Il motto “sbagliando s’impara” non fu mai più azzeccato che nel caso dei “three wise men” (i tre saggi) Henry, Smith e Hansen, ai quali fu data una seconda chance nel 2011 e vinsero ogni scommessa portando a casa la coppa tanto bramata per 24 anni. Consistenza e Continuità sono le parola chiave di questo gruppo di dirigenti che fanno degli All Blacks – sia in campo che dietro le scrivani – la squadra di rugby più forte al mondo.
Sabato scorso in quel di Napier i 22.570 spettatori paganti e non, hanno assistito all’ennesimo show firmato in nero dove, nonostante il campo pensante e la pioggia a catinelle, i padroni di casa hanno saputo portare a casa il risultato con ben quattro mete. Cosa chiedere di più? Il più sta per arrivare. Questo sabato nella capitale Wellington arrivano i rivali per eccellenza: gli Sprinboks. E l’infermeria degli All Blacks è quasi piena: Tony Woodcock fuori per tutto il torneo, Jerome Kaino ne ha per altre quattro settimane, Sam Whitelock e Liam Messan fuori per tre settimane. Cruden dovrebbe tornare, mentre Dan Carter dovrebbe ricominciare con la ITM Cup. Dane Cole sta per avere un bimbo e salterà forse una partita. In un mondo reale ci si dovrebbe preoccupare, ma sull’All Blacks planet tutto è tranquillo. In fin dei conti questi sono al 60% gli stessi giocatori e staff che diedero una maglietta a Stephen Donald e gli fecero calciare la punizione che valse la coppa del mondo. Non una goccia di sudore, non un balbettio di fronte alle camere da parte di Hansen. Forse qulache brutta parola tra le quattro mura.
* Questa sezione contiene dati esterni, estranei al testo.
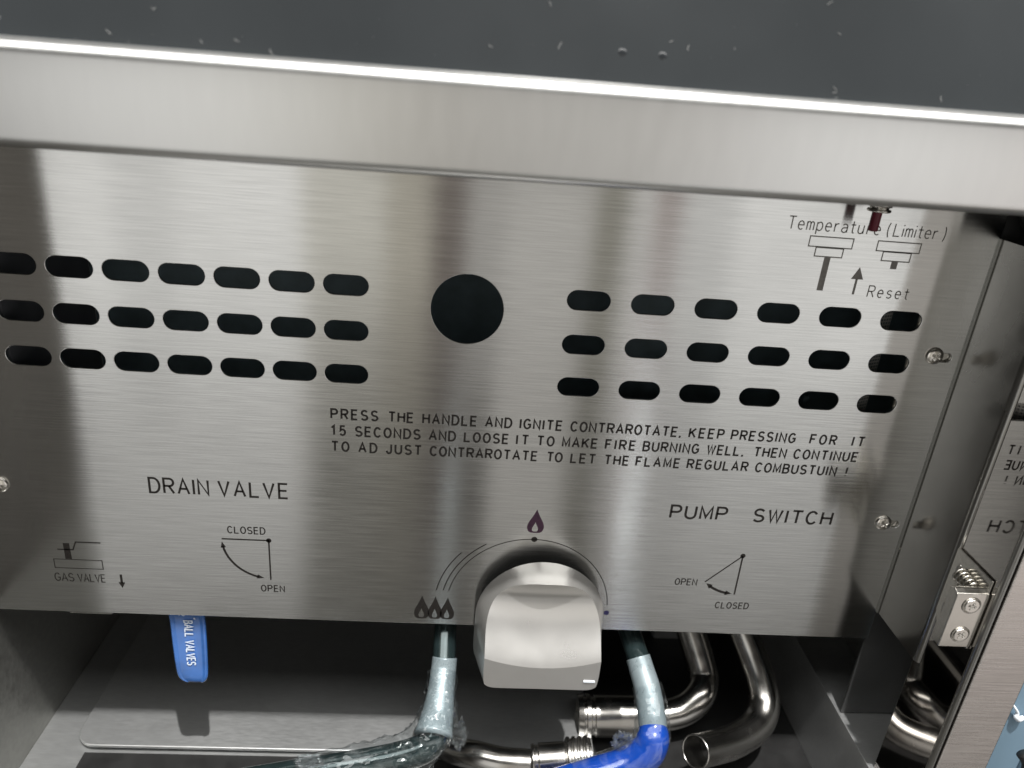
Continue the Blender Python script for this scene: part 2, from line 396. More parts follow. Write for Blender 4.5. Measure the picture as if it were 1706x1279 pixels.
lettering(panel, [('Temperature', 175.4, 228.6), ('(', 232.2, 235.2), ('Limiter', 236.8, 262.4), (')', 264.6, 267.8)], 49.2, 6.9, .72, 'ink_pale')
lettering(panel, [('Reset', 231.2, 255.8)], 13.4, 6.6, .72, 'ink_pale')
lettering(panel, [('GAS', -256.6, -245.0), ('VALVE', -242.2, -225.2)], -210.8, 5.9, .72)
lettering(panel, [('CLOSED', -144.2, -120.9)], -168.4, 4.9, .84)
lettering(panel, [('OPEN', -125.2, -110.3)], -213.3, 4.8, .84)
lettering(panel, [('OPEN', 152.0, 166.9)], -195.2, 4.9, .84)
lettering(panel, [('CLOSED', 183.5, 206.8)], -213.6, 4.9, .84)
# valve and switch diagrams
def diagram(fn, m='ink', name='diagram'):
    bm = bmesh.new(); fn(bm); return obj(name, bm, m, panel)
def d_gas(bm):
    stroke(bm, [(-255.4, -193.8), (-225.4, -193.8), (-225.4, -200.6), (-255.4, -200.6), (-255.4, -193.8)], .6, ink)
    fill(bm, [(-248.0, -181.3), (-244.1, -181.3), (-243.9, -193.4), (-248.0, -193.4)])
    stroke(bm, [(-252.0, -186.2), (-242.3, -186.2), (-240.0, -180.2), (-224.6, -180.2)], .9, ink)
diagram(d_gas)
def d_arrow_down(bm):
    stroke(bm, [(-214.9, -204.2), (-214.9, -211.2)], 1.5, ink); fill(bm, [(-217.1, -210.4), (-212.7, -210.4), (-214.9, -215.0)])
diagram(d_arrow_down, name='arrow')
def swing(bm, cx, cz, r_, a0, a1, t, hl, hw):
    pts = arcp(cx, cz, r_, r_, a0, a1, 20); da = math.degrees(hl / r_) * (1 if a1 > a0 else -1)
    stroke(bm, arcp(cx, cz, r_, r_, a0 + da * .8, a1 - da * .8, 20), t, ink)
    for aa, s in ((a0, 1), (a1, -1)):
        tip = arcp(cx, cz, r_, r_, aa, aa, 1)[0]; b_ = aa + s * da
        fill(bm, [tip, arcp(cx, cz, r_ + hw, r_ + hw, b_, b_, 1)[0], arcp(cx, cz, r_ - hw, r_ - hw, b_, b_, 1)[0]])
def d_drain(bm):
    stroke(bm, [(-148.5, -173.1), (-118.8, -173.1), (-118.8, -204.0)], 1.05, ink); disc(bm, -118.8, -173.1, 1.7)
    swing(bm, -118.8, -173.1, 29.8, 184, 262, 1.5, 4.6, 1.7)
diagram(d_drain)
def d_pump(bm):
    stroke(bm, [(172.4, -192.2), (194.6, -170.0)], .95, ink); stroke(bm, [(194.6, -170.0), (194.9, -201.8)], 1.15, ink); disc(bm, 194.6, -169.8, 1.8)
    swing(bm, 194.6, -169.8, 31.4, 228, 267, 1.9, 4.8, 2.0)
diagram(d_pump)
def d_limit(bm):
    for a, b_, c, d_ in ((189.6, 214.9, 46.0, 40.3), (194.3, 210.4, 39.9, 34.9), (229.3, 254.7, 46.0, 40.4), (233.8, 250.4, 40.1, 35.0)):
        stroke(bm, [(a, c), (b_, c), (b_, d_), (a, d_), (a, c)], .7, ink)
    fill(bm, [(200.4, 34.6), (204.1, 34.6), (204.1, 15.2), (200.4, 15.2)]); fill(bm, [(240.2, 34.7), (244.0, 34.7), (244.0, 30.5), (240.2, 30.5)])
    fill(bm, [(222.6, 30.4), (219.0, 23.2), (226.3, 23.2)]); stroke(bm, [(222.5, 23.4), (222.5, 14.2)], 1.4, ink)
diagram(d_limit, 'ink_pale')
# flame marks and the dial arc round the knob
def flame(bm, cx, cz, w_, h_, hole=True):
    def drop(cx, cz, w_, h_, n=14, lean=0):
        R_ = []
        for k in range(n + 1):
            t = k / n; half = w_ / 2 * math.sin(PI * min(1, t ** .62)) ** .9 if t < 1 else 0
            R_.append((half, cz + h_ * t))
        prf = [(0, 0), (.28, .015), (.42, .07), (.5, .20), (.49, .33), (.42, .46), (.30, .60), (.18, .74), (.08, .88), (0, 1)]
        right = [(cx + a * w_ + lean * b * w_, cz + b * h_) for a, b in prf]; left = [(cx - a * w_ + lean * b * w_, cz + b * h_) for a, b in prf[1:-1]][::-1]
        return right + left
    o = drop(cx, cz, w_, h_)
    i_ = drop(cx - w_ * .02, cz + h_ * .06, w_ * .36, h_ * .40)
    vo = [bm.verts.new(ink(p)) for p in o]; vi = [bm.verts.new(ink(p)) for p in i_]; n = len(vo)
    for k in range(n):
        j = (k + 1) % n; bm.faces.new((vo[k], vo[j], vi[j], vi[k]))
bm = bmesh.new(); flame(bm, 52.6, -158.6, 11.0, 18.0); obj('flame_mark', bm, 'ink_plum', panel)
for fx, fz, fw, fh in ((-18.9, -231.6, 10.2, 19.4), (-9.9, -231.6, 9.4, 19.2), (-1.6, -231.6, 9.6, 18.6)):
    bm = bmesh.new(); flame(bm, fx, fz, fw, fh); obj('flame_mark', bm, 'ink', panel)
DC = (52.7, -218.8)
bm = bmesh.new()
stroke(bm, arcp(*DC, 55.2, 55.2, 4, 168, 48), .62, ink); stroke(bm, arcp(*DC, 58.8, 58.8, 168.5, 122, 20), .75, ink); stroke(bm, arcp(*DC, 63.4, 63.4, 169.5, 138, 16), .75, ink)
disc(bm, 52.7, -163.6, 2.0); obj('dial_arc', bm, 'ink', panel)
bm = bmesh.new(); disc(bm, 108.1, -221.2, 1.9); obj('dial_dot', bm, 'ink_blue', panel)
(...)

Gli All Blacks hanno creato ora un sistema intorno ai magnifici XV che scendono in campo che prevede che i rimpiazzi, cioè i panchinari, siano tali ed uguali per forma, conoscenza del piano di gioco e qualità del quindici scelto. Ok, magari non proprio tutti, ma chi non vorrebbe avere nella propria nazionale gente che veste le maglie dal 16 all 22 nero?
Una prova: la sostituzione di Bauden Barrett per mano di Colin Slade non era programmata e Barrett, infatti, non ne era al corrente. Alla domanda del perché della sostituzione Steve Hansen risponde: “Bauden non era infortunato e stava giocando molto bene. Abbiamo solo deciso di dare considerevoli minuti in campo a Colin. Per tenerlo nel giro, per tenerlo attento, concentrato e in grado di entrare se necessario quando conterà”. Ora, questo è pianificare con calma a lungo termine anche dettagli che per noi sono insignificanti. L’effetto Dan Carter sostituito da Colin Slade, sostituito a sua volta da Aaron Cruden e sostituito poi da Stephen Donald, ha insegnato. Infatti con grande calma Hansen ha anche discusso altre sostituzioni dei prossimi giorni: McCaw a sei per far entrare Sam Cane a sette, Patrick Toipulotu al posto di Sam Whitelock. E poi Nathan Harris: uscito dalla stessa accademia di Sam Cane del Bay of Plenty, l’apprendista, che avrà il suo debutto proprio contro i terribli sudafricani. Un debutto da sogno.
The bottom line, cioé ciò che conta, è che nulla qui in Nuova Zelanda, nel rugby, è più lasciato al caso. La Federazione nazionale ha commesso errori ma ha anche imparato da essi e soprattutto ha dato la possibilità allo staff di mettere a punto piani e programmi che permettono oggi come oggi di non andare mai nel panico. In fin dei conti non si è vinto quando McCaw e Carter erano in campo e si è vinto con un ragazzotto che era la quarta scelta come apertura. Si chiama progammazione a lungo termine.